Sitting in a crowded IMAX theater at SLC’s Clark Planetarium, I gazed upon the silver screen to see Jones’ masterpiece come to life. The film’s timeline transitions between reflecting on Jones’ upbringing as a Cape Cod, Mass. grom bent on making a life out of snowboarding and highlighting his globetrotting exploits. Interviews with family members depict his enthusiasm for the sport and his propensity to seek unlikely adventures. Under the tutelage of his older brothers and legends like Doug Coombs, Jones cut his teeth skiing the iconic peaks of Alaska and Wyoming. For Higher, Jones returns to his training grounds to tick off massively exposed lines in the Tetons and Alaska ranges. Watching his on-mountain prowess displayed on a three-story screen was as visceral an experience as riding in the helicopter that filmed many of the segments. To think that he and his crew of riders, which includes the talents of Bryan Iguchi, Ryland Bell and Luca Pandolfi, accomplished every undertaking by their own power is astonishing.

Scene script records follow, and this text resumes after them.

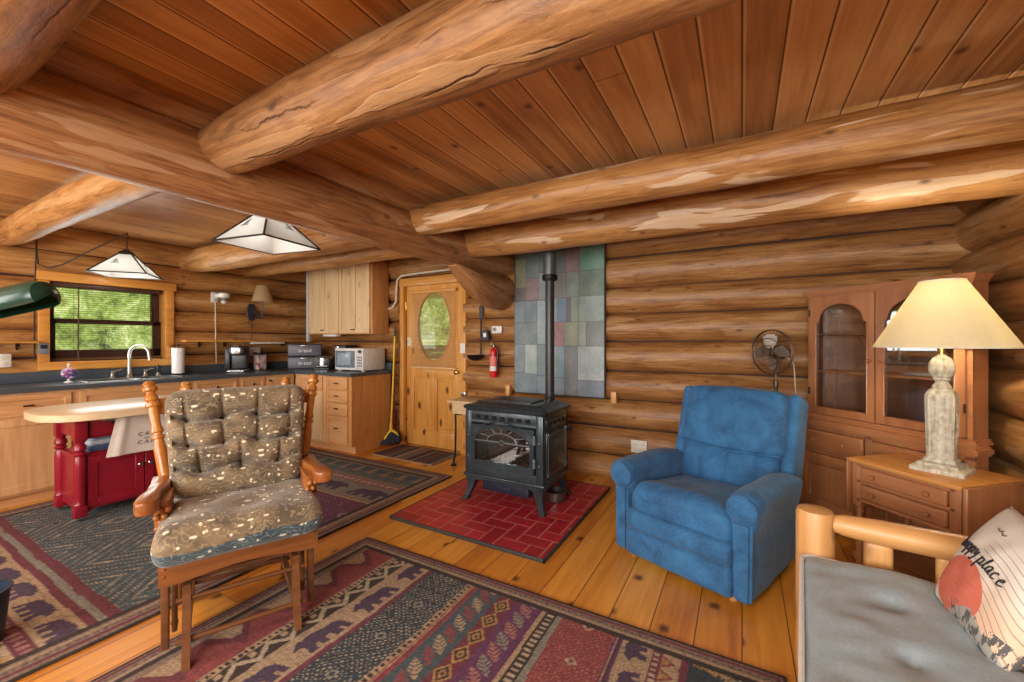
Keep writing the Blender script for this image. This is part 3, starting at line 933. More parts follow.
def paint(T, S, bands, SW):
    """T = metres along the rug, S = metres across"""
    img = np.zeros(T.shape + (3,)) + PAL['taupe']
    def saw(x, p): return np.abs(((x / p) % 1) - .5) * 2
    for t0, t1, kind, *c in bands:
        m = (T >= t0) & (T < t1)
        q = (T - t0) / (t1 - t0); h = t1 - t0
        put(img, m, c[0])
        if kind == 'tri':
            p = h * 1.1
            put(img, m & (q < .82) & (q < saw(S, p) * .82), c[1])
            put(img, m & (q < .45) & (q < (saw(S, p) - .35) * .9), c[2])
        elif kind == 'zig':
            p = h * 1.6
            put(img, m & (np.abs(q - .15 - .7 * saw(S, p)) < .17), c[1])
            put(img, m & (saw(S, p) > .8) & (np.abs(q - .25) < .18), c[2])
        elif kind == 'dash':
            p = c[2] if len(c) > 2 else .03
            put(img, m & (((S / p) % 1) < .5) & (q > .2) & (q < .8), c[1])
        elif kind == 'lines':
            for k, cc in enumerate(c[1:]):
                put(img, m & (q > (k + .5) / len(c)) & (q < (k + 1) / len(c)), cc)
        elif kind == 'dia':
            p = h * (c[3] if len(c) > 3 else 1.0)
            d = saw(S, p) + np.abs(q - .5) * 2
            st = (((T / .0155) % 1) < .6) & (((S / .0155) % 1) < .6)
            ring = (((d * 5) % 1) < .42)
            put(img, m & ring & st, c[1])
            put(img, m & ((d < .22)), c[2]); put(img, m & (d < .12), c[0])
        elif kind == 'bears':
            p = h * 2.0
            sx = ((S / p) % 1) * p; 
            var = np.floor(S / p)
            put(img, m & inpoly((sx - p * .1) / (p * .78), (q - .1) / .78 if not (len(c) > 2 and c[2]) else (1 - q - .1) / .78, BEAR), c[1])
        elif kind == 'fern':
            p = c[2] if len(c) > 2 else .17
            for off, cc in ((0, c[1]), (.5, c[3] if len(c) > 3 else c[1])):
                s = ((S / p + off) % 1) - .5
                xx = s * p * 1.0; yy = (q - .5) * h
                # diagonal leaf axis
                la = (xx * .75 + yy * .66); lb = (-xx * .66 + yy * .75)
                half = p * .40
                wl = np.clip(1 - np.abs(la) / half, 0, 1) ** .7 * p * .2
                teeth = ((la + np.abs(lb) * .8) / .022) % 1 < .62
                put(img, m & (np.abs(lb) < wl) & teeth & (np.abs(la) < half), cc)
                put(img, m & (np.abs(lb) < .003) & (np.abs(la) < half), cc)
        elif kind == 'pine':
            p = c[2] if len(c) > 2 else .16
            s = np.abs(((S / p) % 1) - .5) * p
            tiers = ((q * 5) % 1)
            wd = p * .42 * (.25 + q * .75) * (.5 + .5 * tiers)
            put(img, m & (q > .04) & (q < .62) & (s < wd * .9) & (((T + S * .5) / .014 % 1) < .7), c[1])
            st = (((T / .016) % 1) < .55) & (((S / .022 + np.floor(T / .016) * .5) % 1) < .45)
            put(img, m & (q > .45) & st, c[3] if len(c) > 3 else 'crm')
        elif kind == 'dots':
            st = (((T / .018) % 1) < .5) & (((S / .018 + np.floor(T / .018) * .5) % 1) < .5)
            put(img, m & st, c[1])
        elif kind == 'chain':
            p = h * 1.3
            d = saw(S, p) + np.abs(q - .5) * 2
            put(img, m & (d < 1.0), c[1]); put(img, m & (d < .72), c[2]); put(img, m & (d < .45), c[1]); put(img, m & (d < .2), c[2])
    return img

def edge_border(img, T, S, LT, SW, w=.10, top=True):
    e = np.minimum(np.minimum(T, LT - T), np.minimum(S, SW - S))
    m = e < w
    put(img, m, 'taupe')
    put(img, (e < w) & (e > w * .78), 'dk')
    put(img, (e < w * .70) & (e > w * .58), 'tan')
    put(img, (e < w * .36) & (e > w * .2), 'mar')
    put(img, e < .012, 'dk')
    # stitches in the border
    put(img, (e < w * .5) & (e > w * .44) & ((((T + S) / .03) % 1) < .5), 'dk')
    return img

def rug(name, label, x0, x1, y0, y1, along, start, bands, step, border, z=.012):
    nx, ny = int((x1 - x0) / step) + 1, int((y1 - y0) / step) + 1
    gx, gy = np.meshgrid(np.linspace(x0, x1, nx), np.linspace(y0, y1, ny))
    if along == 'x':
        T, S, LT, SW = gx - x0, y1 - gy, x1 - x0, y1 - y0
    else:
        T, S, LT, SW = y1 - gy, gx - x0, y1 - y0, x1 - x0
    rng = np.random.RandomState(len(label))
    wv = 0.004 * np.sin(S * 9) 
    img = paint(T + wv, S, bands, SW)
    img = edge_border(img, T, S, LT, SW, border)
    img = img * .86 + np.array([128., 112., 100.]) * .16
    img = img * 1.06 * (0.80 + 0.32 * rng.rand(ny, nx, 1)) * (0.92 + 0.1 * rng.rand(ny, 1, 1))
    return tag(vcol_grid_obj(name, x0, x1, y0, y1, z, nx, ny, np.clip(img, 0, 255), RUGM, z), label, 'rug')

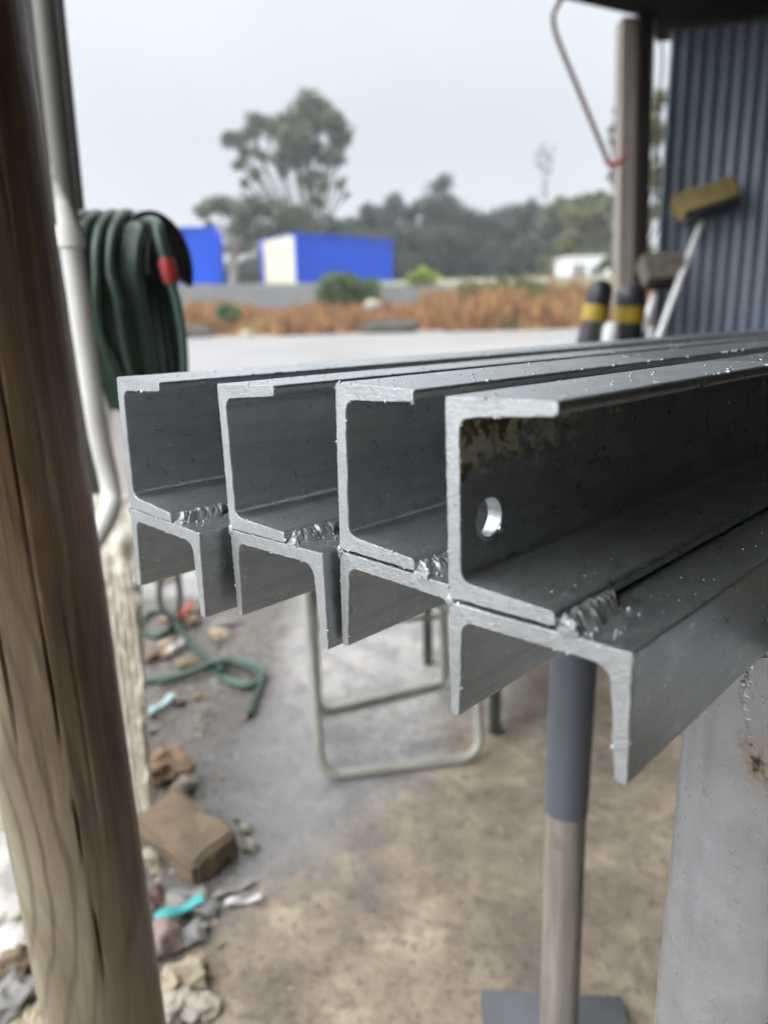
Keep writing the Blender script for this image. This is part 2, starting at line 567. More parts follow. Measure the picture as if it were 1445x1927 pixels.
def weld_mesh(x0, x1, u, seed, size=.0085, g=.001):
    """a rippled fillet bead laid along the toe of the upper channel's lower flange"""
    rg = random.Random(seed)
    mb = MB()
    nseg, nr = 150, 20
    for i in range(nseg + 1):
        t = i / nseg
        x = x0 + (x1 - x0) * t
        end = min(1, t * 14 + .35, (1 - t) * 5 + .25)
        ph = x * 980 + 3.6 * mnoise.noise(Vector((x * 60, seed, 0)))
        s_ = size * end * (1.10 + .50 * mnoise.noise(Vector((x * 75, seed * 3.0, 1))))
        for k in range(nr + 1):
            f = k / nr
            a = math.pi * f
            # concave freezing waves drawn out downhill, from the flange's toe to the web below
            wave = abs(math.sin(ph * .5 + 1.1 * math.sin(a) + .6 * mnoise.noise(Vector((x * 200, f * 4, seed))))) ** .6
            ro = .84 + (.15 + .12 * mnoise.noise(Vector((x * 95, 7, seed)))) * wave * math.sin(a) ** .5 + (.30 * mnoise.noise(Vector((x * 170, f * 3, seed))) + .16 * mnoise.noise(Vector((x * 520, f * 9, seed)))) * math.sin(a)
            du = -s_ * .55 + s_ * 1.75 * f * (.9 + .1 * ro)
            dz = (TT * 1.05 * end * (1 - f) ** 1.35 + .0030 * math.sin(a) * ro + .0022 * (ro - .8) * math.sin(a))
            skew = .005 * math.sin(a) - .004 * f
            mb.v.append((x + skew, -(u + du), -g - .0004 + dz))
    for i in range(nseg):
        for k in range(nr):
            a = i * (nr + 1) + k
            mb.f.append((a, a + nr + 1, a + nr + 2, a + 1))
    mb.f.append(tuple(range(nr + 1)))
    mb.f.append(tuple(nseg * (nr + 1) + k for k in range(nr, -1, -1)))
    for q in range(16):
        x = x0 + (x1 - x0) * rg.random()
        far = rg.random() ** 2 * .016
        mb.blob((x, -(u + size * .9 + far), -g + .0004), rg.choice((.0004, .0006, .0008, .0013)), sub=2, amp=.15, seed=q)
    for q in range(10):
        x = x0 + (x1 - x0) * rg.random()
        mb.blob((x, -(u - size * .8 - rg.random() * .006), TT + .0001), rg.choice((.0005, .0007)), sub=1, amp=.2, seed=q)
    mb.blob((x0 + .0016, -(u + .0035), .0006), .0032, sub=3, amp=.6, freq=3, seed=seed, flat=(.55, 1.5, .8))
    return mb

BLAB = {1: 'silver painted beam of two welded channels, farthest of the four from the big silver leg',
        2: 'silver painted beam of two welded channels, between the outermost one by the hose and the one squeezed beside the bolt hole',
        3: 'silver painted beam of two welded channels, squeezed right beside the one with the bolt hole',
        4: 'silver painted beam of two welded channels with a round hole and bare brown patch inside'}
for i, (off, rot) in BEAMS.items():
    rg = random.Random(40 + i)
    root = empty('steel_beam', BLAB[i], 'steel beam', (off[0], off[1], off[2] + HC), (-R(rot), 0, R(90) - YAW), 'welded channel beams on the trestle')
    ln = 2.5
    spots = []
    for q in range(90):                    # paint lumps and drops on the top flange
        x = .004 + rg.random() ** 1.6 * .75
        spots.append((x, .002 + rg.random() * (BF - .004), H + .0001, rg.choice((.0004, .0005, .0007, .001)) * (1 + x)))
    for q in range(14):
        x = .05 + rg.random() * .6
        spots.append((x, BF - .001, H - .0002, rg.choice((.001, .0016, .0022))))
    for q in range(70):                    # on the bottom flange
        spots.append((.003 + rg.random() ** 1.5 * .3, TW + .007 + rg.random() * (BF - TW - .010), TR - .0012 - .002 * rg.random(), rg.choice((.0003, .0004, .0005))))
    for q in range(30):                    # on the inner web
        spots.append((.004 + rg.random() ** 1.4 * .25, TW - .0001, .018 + rg.random() * .06, rg.choice((.0003, .0004, .0006))))
    up = channel_mesh(fillet(UP), ln, i * 3.7, spots if i != 4 else []).build('channel', MSB if i == 4 else MS, root)
    if i == 4:                             # the bolt hole, cut right through the web
        up.data.transform(Matrix.Identity(4))
        hx, hz, hr = .0228, .0375, .0107
        cut = MB().tube([(hx, .03, hz), (hx, -.05, hz)], hr, seg=48).build('cutter', MS)
        up.parent = None
        md = up.modifiers.new('cut', 'BOOLEAN')
        md.operation, md.solver, md.object = 'DIFFERENCE', 'EXACT', cut
        bpy.context.view_layer.update()
        me = bpy.data.meshes.new_from_object(up.evaluated_get(bpy.context.evaluated_depsgraph_get()))
        up.modifiers.clear()
        up.data = me
        up.data.materials.clear()
        up.data.materials.append(MSB)
        up.parent = root
        bpy.data.objects.remove(cut)
        extra = MB()
        for x, u, z, r_ in spots:
            extra.blob((x, -u, z), r_, sub=1, amp=.25, seed=rg.randint(0, 99), flat=(1.15, 1, .55))
        lip = [Vector((hx + math.cos(a) * (hr - .0006), -TW - .0004, hz + math.sin(a) * (hr - .0006))) for a in [R(200 + k * 7) for k in range(21)]]
        extra.tube(lip, lambda t: .0007 + .0010 * math.sin(math.pi * t) ** 2, seg=8)
        extra.blob((hx + .0085, -TW - .0006, hz - .0072), .0022, sub=2, amp=.5, seed=3)
        bm = bmesh.new()
        bm.from_mesh(up.data)
        tmp = bpy.data.meshes.new('t')
        tmp.from_pydata(extra.v, [], extra.f)
        bm.from_mesh(tmp)
        bm.to_mesh(up.data)
        bm.free()
        bpy.data.meshes.remove(tmp)
        up.data.polygons.foreach_set('use_smooth', [True] * len(up.data.polygons))
        up.data.set_sharp_from_angle(angle=R(35))
    g = GAP[i]
    spots = []
    for q in range(55):                   # on the lower channel's web
        spots.append((.003 + rg.random() ** 1.3 * .5, BF + .012 + rg.random() * (W - BF - .013), -g + .0001, rg.choice((.0002, .00025, .0003, .0004, .0006))))
    for q in range(12):
        spots.append((.03 + rg.random() * .3, W - .004 * rg.random(), -L + .0004, rg.choice((.0008, .0012))))
    channel_mesh(fillet(low(g)), ln, i * 5.3 + 2, spots, rough_end=.00035).build('channel', MS, root)
    wl = {1: (.004, .045), 2: (.003, .042), 3: (.001, .03), 4: (.002, .052)}[i]
    weld_mesh(wl[0], wl[1], BF, i, size={1: .0082, 2: .0078, 3: .0098, 4: .0096}[i], g=g).build('weld_bead', MW, root, smooth=60)
    tb = MB()
    tb.blob((.0005, -.0006, -g * .5 - .0008), .0035, sub=3, amp=.45, freq=2.5, seed=i, flat=(.35, .7, 1.2))
    tb.build('tack_weld', MS, root, smooth=60)
    if i == 3:
        MB().tube([(.0, -BF + .0015, H - .001), (-.0006, -BF + .0008, H - .004), (0, -BF + .001, H - .0075)], .0013, seg=8).build('paint_drip', MS, root)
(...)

The final 40 minutes of the film finds the crew in the Nepalese Himalayas. They are in search of Shangri-La, a massive 50-plus degree fluted face that tops out over 21,000 feet. Their porters refuse to believe that they have come here to ride a line that borders on the unimaginable. For nearly a month, the team acclimatizes and waits for optimal weather and snow conditions. During one foray onto the slope, Jones gets flushed by his own sluff and takes a terrifying ride. Coming to rest on a debris pile over 2,000 feet below, Jones is shaken, but unharmed. His partner, Pandolfi, watches in horror as the event unfolds. “Jeremy is the spine master. What the fuck am I supposed to do now,” laments Pandolfi. He takes a slightly more conservative line and makes it to the bottom without incident.
With his resolve galvanized, Jones returns day after day to the spine wall to make his first descent of the towering face. After a mind-numbing weather event that forces him off the line, Jones returns a final time to attempt the impossible. The ensuing events kept me on the edge of my seat, and I urge you to see the film to witness the madness for yourself.
Bottom line: Jeremy Jones has set the big-mountain bar at an all-time high and admits that he will not be the one to raise it again. His challenge for the next generation of inspired riders is to take the torch and light the way toward greatness.